Wednesday, December 4, 2024

IWSG: last IWSG of the year

 


    There's a creative title for ya.  😰

    Uh.  Anyway.  This month's discussion question is

December 4 question - Do you write cliffhangers at the end of your stories? Are they a turn-off to you as a writer and/or a reader?

    And my answer is "No, I do not."  (To the first question.)

    I'm not a fan of cliffhangers in general; I like to wrap up the major story threads or it doesn't feel like it's actually finished.  Even in my series of seven novels (of which only three have been polished up for any kind of release, despite that I wrote the first drafts ten years ago 😭), I never had cliffhangers.  There were times after the leads had started learning about the overarching plot of the series that story threads from the larger plot were necessarily left unresolved, but the story of the individual novel was still neatly concluded.

    As a reader, I've mostly been fortunate enough not to run into them.  (Cannot say the same thing about as a watcher, but that's another question entirely.)  I think a particular novel I read last year that I really didn't like had something of a cliffhanger ending, but I disliked the whole work so much that I couldn't care in the slightest about the cliffhanger in that context.

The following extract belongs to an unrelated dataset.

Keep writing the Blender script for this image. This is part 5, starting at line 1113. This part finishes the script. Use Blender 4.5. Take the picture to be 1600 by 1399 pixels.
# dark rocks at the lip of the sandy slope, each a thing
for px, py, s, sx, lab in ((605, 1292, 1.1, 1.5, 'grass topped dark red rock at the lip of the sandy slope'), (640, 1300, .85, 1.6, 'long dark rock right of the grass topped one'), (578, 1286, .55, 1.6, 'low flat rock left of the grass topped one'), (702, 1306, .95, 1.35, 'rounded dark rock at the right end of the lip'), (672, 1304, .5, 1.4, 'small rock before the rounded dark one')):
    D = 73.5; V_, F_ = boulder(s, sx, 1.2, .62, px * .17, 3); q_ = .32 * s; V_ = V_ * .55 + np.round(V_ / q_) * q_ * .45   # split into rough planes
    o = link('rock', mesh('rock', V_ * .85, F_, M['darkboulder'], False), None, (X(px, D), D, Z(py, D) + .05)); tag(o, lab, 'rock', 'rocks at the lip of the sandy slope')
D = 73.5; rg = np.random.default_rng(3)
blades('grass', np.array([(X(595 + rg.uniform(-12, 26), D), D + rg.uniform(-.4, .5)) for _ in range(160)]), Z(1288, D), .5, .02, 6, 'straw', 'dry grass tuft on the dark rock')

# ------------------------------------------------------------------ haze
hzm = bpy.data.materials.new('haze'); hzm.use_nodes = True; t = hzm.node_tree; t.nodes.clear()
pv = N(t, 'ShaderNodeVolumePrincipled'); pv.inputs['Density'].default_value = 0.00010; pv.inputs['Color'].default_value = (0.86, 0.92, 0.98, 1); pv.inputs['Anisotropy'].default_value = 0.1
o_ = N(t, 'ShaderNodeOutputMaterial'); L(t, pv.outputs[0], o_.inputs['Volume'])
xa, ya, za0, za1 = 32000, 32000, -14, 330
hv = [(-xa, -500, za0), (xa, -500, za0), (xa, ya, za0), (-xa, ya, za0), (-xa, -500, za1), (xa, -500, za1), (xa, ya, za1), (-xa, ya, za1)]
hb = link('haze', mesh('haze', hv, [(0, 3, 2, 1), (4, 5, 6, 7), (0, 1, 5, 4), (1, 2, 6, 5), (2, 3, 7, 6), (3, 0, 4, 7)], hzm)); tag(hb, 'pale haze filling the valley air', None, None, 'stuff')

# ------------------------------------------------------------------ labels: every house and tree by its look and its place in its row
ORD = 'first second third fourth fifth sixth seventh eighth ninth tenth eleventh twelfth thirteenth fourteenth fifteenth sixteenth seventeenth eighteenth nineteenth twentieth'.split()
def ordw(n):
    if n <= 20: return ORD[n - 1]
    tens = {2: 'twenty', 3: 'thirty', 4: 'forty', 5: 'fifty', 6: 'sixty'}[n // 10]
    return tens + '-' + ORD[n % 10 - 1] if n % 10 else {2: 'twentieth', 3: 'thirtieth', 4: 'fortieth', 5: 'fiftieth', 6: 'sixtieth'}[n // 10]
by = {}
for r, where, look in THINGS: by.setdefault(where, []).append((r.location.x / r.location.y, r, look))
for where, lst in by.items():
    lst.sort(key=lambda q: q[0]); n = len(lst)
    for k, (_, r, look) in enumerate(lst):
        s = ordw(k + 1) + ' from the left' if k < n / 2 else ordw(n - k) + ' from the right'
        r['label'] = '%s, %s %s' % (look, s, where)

    The closest I can think of to encountering a considerable number of cliffhangers as a reader is that I've been reading a lot of danmei novels (Chinese web novels featuring romances between men) in translation, and most of the chapters tend to end on cliffhangers, meaning that typically each volume of the novel ends on a cliffhanger, and that can be insanely frustrating.  Mitigated by the fact that there are mere months between volumes (since the novels are not licensed for translated publication until after they are complete) instead of the potential years there would be if one was waiting for a full novel to be written from scratch.  (Also if one is confident one will like the novel, one can buy all the volumes and not read it until it's complete.  At this point, I have decided not to do that unless I'm already familiar with the author's work.)

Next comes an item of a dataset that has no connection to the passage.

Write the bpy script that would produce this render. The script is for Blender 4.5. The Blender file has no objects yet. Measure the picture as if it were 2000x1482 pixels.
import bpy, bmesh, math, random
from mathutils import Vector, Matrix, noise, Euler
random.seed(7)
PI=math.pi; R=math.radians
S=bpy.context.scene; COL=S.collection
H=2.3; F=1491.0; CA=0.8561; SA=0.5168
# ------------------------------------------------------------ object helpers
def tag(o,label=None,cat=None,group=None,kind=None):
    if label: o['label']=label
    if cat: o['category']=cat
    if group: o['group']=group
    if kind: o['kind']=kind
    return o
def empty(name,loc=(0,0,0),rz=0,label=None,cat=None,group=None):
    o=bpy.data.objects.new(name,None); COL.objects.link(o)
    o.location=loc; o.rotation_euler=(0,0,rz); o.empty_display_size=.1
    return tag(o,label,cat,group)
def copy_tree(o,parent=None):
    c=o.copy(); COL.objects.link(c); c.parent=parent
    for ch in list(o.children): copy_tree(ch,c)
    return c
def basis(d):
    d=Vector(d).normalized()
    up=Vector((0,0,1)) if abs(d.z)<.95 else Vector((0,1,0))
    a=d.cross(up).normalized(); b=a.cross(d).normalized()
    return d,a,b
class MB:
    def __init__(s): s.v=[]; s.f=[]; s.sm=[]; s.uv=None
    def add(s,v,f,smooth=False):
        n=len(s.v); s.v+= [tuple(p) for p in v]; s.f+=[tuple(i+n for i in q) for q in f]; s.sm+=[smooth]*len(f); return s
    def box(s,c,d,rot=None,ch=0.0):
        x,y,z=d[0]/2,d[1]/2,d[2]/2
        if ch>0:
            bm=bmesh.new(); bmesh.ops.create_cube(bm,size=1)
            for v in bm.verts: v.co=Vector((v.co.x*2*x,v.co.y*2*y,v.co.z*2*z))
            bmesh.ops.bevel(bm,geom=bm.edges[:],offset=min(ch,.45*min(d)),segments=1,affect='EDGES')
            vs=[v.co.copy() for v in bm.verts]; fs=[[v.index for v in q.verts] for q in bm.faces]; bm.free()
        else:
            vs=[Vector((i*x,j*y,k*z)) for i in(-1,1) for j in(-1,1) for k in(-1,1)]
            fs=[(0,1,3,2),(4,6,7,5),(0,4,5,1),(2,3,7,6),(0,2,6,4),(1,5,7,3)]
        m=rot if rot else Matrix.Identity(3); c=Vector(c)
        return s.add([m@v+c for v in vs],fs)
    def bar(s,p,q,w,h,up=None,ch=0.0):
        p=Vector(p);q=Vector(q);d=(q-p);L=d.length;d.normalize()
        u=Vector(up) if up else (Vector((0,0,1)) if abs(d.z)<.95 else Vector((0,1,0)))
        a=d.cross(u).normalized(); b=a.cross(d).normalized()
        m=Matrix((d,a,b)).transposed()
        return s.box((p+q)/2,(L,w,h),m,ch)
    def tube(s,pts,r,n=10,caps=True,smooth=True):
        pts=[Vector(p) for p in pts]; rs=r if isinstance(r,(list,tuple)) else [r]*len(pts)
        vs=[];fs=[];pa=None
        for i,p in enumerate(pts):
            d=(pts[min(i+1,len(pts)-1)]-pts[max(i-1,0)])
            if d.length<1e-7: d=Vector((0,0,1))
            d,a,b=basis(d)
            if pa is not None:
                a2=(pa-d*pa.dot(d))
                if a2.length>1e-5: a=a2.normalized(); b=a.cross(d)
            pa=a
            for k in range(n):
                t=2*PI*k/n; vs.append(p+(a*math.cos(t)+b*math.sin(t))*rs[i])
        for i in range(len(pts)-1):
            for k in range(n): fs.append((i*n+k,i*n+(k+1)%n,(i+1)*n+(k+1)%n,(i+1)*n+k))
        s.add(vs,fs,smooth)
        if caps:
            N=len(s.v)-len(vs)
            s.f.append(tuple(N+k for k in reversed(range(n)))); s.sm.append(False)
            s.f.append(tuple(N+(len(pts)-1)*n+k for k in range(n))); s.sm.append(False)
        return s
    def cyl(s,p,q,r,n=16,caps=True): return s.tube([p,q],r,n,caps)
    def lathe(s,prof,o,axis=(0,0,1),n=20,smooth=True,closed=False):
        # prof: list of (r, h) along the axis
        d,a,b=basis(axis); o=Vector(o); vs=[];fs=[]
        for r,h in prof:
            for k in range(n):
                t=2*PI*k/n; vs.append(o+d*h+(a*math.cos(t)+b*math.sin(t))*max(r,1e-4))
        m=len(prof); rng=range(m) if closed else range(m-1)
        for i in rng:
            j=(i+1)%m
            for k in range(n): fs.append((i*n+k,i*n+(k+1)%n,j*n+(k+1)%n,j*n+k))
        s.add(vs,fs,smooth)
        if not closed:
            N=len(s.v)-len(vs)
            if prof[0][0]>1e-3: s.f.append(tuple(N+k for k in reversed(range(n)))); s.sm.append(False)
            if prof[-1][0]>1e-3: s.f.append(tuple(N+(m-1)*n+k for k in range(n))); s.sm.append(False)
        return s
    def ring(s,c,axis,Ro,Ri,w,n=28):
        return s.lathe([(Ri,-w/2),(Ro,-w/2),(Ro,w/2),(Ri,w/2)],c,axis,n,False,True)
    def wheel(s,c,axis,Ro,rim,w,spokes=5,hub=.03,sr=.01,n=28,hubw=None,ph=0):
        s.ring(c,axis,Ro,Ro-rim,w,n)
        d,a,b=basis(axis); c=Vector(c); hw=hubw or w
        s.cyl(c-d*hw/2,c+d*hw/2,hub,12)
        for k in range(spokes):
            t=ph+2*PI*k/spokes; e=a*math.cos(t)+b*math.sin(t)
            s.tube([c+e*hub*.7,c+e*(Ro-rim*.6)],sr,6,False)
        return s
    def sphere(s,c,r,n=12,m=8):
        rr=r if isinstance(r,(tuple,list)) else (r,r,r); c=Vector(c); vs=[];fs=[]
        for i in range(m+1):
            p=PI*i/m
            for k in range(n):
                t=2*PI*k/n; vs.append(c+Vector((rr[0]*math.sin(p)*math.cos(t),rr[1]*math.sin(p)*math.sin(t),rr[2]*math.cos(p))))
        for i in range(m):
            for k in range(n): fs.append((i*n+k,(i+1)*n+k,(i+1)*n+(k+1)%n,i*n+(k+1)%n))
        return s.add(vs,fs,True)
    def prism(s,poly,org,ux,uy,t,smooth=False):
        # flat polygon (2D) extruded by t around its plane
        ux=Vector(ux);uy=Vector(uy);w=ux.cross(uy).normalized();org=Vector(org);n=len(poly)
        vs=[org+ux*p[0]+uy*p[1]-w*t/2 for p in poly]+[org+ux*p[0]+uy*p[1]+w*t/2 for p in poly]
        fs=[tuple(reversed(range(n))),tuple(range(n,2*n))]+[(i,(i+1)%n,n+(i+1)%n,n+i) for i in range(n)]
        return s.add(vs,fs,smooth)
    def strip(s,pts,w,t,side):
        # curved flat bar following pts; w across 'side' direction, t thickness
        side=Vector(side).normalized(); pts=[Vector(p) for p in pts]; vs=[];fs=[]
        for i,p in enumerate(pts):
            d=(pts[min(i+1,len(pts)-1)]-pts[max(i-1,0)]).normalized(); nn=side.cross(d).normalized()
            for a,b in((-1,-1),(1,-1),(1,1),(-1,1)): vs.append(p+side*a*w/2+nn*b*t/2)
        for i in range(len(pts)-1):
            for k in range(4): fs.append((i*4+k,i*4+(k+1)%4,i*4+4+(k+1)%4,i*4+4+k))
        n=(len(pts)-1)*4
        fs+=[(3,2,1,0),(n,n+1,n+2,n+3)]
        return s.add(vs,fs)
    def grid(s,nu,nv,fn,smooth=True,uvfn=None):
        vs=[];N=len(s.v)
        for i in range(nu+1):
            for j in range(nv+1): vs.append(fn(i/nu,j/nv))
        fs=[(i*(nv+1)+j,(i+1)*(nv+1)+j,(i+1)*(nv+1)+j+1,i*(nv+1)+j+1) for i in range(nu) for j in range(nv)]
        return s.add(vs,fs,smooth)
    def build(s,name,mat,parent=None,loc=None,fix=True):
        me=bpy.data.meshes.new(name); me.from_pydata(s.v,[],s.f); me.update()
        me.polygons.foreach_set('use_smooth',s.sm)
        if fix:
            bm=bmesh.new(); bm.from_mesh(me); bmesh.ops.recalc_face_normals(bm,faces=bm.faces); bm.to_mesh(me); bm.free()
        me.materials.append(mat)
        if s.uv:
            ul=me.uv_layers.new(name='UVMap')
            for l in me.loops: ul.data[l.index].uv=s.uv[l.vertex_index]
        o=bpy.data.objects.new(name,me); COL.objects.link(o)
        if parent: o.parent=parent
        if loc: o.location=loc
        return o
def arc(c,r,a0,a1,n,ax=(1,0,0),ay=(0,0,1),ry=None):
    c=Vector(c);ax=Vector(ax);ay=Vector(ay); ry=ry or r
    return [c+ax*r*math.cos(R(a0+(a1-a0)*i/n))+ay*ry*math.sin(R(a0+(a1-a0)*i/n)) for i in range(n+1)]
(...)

    I think if I did come across a writer who consistently preferred to end their works with cliffhangers, I would probably avoid their work, because yes, that would definitely be a turn-off to me as a reader.  Doing so once in a while because the larger plot of the series required it, that much I could live with, but doing it every time...I'd nope outta there.


    Changing the subject radically and probably pointlessly, there was a long discussion in a discord channel that got deleted the other day because it was instigated by someone being a bad actor.  Which is a pity, because the conversation started out with some really useful comments and suggestions by regular users of the channel.  I bring it up because one thing that someone said was so brilliant that it must be recorded somewhere for posterity, and this isn't the greatest of places, but...it's what I've got.

    They suggested that someone could write a character who knits socks with designs inspired by their favorite heavy metal bands.

    That would be epic.  Someone needs to write a character like that.

    (Unfortunately, I typically do not write in a modern setting these days, so it's unlikely to be me.)